GIVEN REQUEST
Find how many lines hold the word "Python". Give only the number.
◆ ◆ ◆
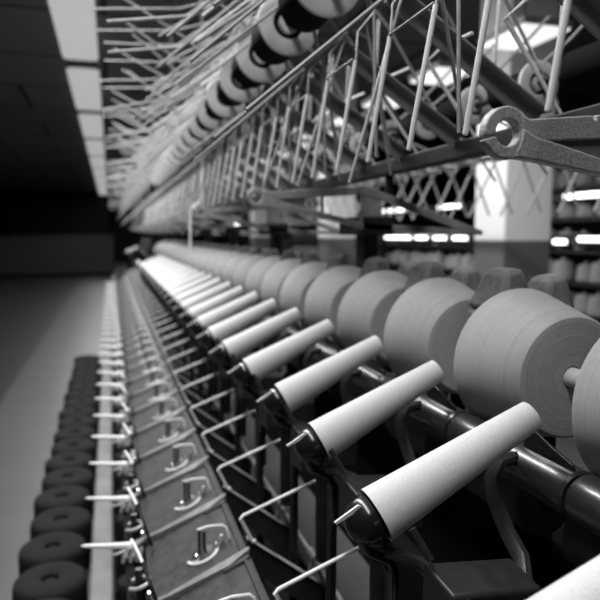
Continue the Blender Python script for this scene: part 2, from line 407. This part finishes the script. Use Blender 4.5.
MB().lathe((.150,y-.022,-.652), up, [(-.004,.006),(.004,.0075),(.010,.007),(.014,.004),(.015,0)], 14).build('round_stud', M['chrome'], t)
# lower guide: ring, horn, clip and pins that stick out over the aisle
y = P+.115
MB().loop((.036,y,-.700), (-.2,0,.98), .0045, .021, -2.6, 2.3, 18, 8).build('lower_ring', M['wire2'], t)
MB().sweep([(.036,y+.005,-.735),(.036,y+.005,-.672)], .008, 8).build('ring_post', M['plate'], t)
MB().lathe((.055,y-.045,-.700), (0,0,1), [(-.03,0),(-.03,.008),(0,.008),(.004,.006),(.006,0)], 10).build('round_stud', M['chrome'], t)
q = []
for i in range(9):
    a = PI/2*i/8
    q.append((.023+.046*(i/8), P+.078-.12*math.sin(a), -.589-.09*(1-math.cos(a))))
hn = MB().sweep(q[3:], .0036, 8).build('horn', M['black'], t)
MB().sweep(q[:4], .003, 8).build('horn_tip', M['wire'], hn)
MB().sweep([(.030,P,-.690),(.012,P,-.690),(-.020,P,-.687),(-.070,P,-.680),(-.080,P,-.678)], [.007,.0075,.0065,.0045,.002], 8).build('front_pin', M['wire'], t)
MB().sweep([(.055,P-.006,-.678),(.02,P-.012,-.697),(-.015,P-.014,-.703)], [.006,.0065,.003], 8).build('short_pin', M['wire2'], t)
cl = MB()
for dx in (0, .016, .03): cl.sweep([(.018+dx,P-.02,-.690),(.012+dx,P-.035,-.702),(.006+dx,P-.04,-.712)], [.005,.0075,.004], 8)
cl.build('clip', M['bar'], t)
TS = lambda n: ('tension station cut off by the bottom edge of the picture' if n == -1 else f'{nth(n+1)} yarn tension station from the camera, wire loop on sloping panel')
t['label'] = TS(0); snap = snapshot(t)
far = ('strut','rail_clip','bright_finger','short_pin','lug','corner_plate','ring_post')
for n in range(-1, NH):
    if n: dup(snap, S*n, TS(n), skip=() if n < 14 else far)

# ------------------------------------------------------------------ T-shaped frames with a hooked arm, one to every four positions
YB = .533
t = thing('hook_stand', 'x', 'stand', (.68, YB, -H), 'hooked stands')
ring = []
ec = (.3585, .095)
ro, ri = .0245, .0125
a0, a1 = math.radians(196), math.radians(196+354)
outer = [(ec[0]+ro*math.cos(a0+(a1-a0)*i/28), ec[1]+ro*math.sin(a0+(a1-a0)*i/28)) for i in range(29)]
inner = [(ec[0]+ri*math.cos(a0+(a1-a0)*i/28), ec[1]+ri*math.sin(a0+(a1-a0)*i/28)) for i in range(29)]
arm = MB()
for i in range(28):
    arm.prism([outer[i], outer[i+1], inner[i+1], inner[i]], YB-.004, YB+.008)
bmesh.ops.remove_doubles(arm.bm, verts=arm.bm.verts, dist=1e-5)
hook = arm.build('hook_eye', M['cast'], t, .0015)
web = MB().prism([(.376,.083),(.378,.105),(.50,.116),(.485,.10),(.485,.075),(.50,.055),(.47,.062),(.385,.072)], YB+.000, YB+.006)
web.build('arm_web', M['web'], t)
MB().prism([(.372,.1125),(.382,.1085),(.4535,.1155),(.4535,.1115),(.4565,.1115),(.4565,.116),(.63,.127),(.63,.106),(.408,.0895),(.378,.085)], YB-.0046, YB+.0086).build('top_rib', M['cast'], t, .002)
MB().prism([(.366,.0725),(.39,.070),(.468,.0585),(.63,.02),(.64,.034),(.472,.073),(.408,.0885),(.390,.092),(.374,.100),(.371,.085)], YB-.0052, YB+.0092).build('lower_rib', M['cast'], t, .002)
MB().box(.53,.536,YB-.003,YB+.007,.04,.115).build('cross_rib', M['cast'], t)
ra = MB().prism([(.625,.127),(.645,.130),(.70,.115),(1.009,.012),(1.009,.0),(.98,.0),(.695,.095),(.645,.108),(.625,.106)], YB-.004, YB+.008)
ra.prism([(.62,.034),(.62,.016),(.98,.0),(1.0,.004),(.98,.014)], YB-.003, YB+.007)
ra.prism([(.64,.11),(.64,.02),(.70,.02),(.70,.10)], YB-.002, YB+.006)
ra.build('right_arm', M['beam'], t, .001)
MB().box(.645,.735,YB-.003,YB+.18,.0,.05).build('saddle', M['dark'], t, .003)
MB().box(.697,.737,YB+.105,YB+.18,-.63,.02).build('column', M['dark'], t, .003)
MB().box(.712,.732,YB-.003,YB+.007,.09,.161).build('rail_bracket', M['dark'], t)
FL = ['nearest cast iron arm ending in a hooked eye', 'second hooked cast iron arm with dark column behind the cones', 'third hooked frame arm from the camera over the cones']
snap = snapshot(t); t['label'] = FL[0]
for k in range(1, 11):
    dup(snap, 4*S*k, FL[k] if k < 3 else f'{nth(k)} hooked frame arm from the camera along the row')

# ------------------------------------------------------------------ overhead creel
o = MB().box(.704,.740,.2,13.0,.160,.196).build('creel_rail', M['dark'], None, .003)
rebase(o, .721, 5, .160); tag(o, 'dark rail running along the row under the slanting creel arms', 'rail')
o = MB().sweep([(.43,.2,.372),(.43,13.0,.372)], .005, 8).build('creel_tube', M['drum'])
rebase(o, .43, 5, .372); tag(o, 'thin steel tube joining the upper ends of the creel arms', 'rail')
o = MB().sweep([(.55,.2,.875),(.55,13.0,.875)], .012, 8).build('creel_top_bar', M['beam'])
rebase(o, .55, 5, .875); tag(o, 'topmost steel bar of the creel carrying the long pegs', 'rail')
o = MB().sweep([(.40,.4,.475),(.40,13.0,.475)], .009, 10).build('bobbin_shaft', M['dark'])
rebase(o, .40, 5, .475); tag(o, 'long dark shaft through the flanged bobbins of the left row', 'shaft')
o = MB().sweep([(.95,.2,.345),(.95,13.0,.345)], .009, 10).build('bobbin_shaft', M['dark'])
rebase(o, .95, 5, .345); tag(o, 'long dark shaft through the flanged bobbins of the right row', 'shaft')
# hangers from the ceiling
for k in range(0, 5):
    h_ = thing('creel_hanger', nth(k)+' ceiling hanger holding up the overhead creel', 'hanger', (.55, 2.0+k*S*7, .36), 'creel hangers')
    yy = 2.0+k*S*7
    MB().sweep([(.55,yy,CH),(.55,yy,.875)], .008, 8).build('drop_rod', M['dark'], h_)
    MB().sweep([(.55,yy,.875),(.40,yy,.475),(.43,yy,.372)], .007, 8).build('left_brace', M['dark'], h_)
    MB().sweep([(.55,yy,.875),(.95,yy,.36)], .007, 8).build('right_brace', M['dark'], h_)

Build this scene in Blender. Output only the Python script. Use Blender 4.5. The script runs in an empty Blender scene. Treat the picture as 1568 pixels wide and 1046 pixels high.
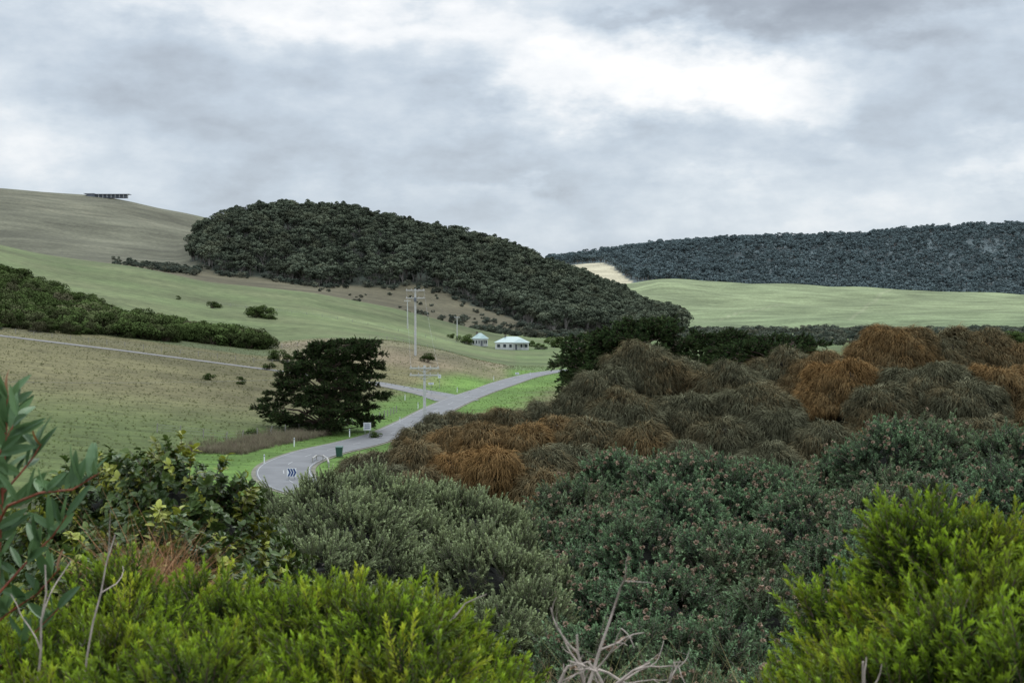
◆ ◆ ◆
REPLY
2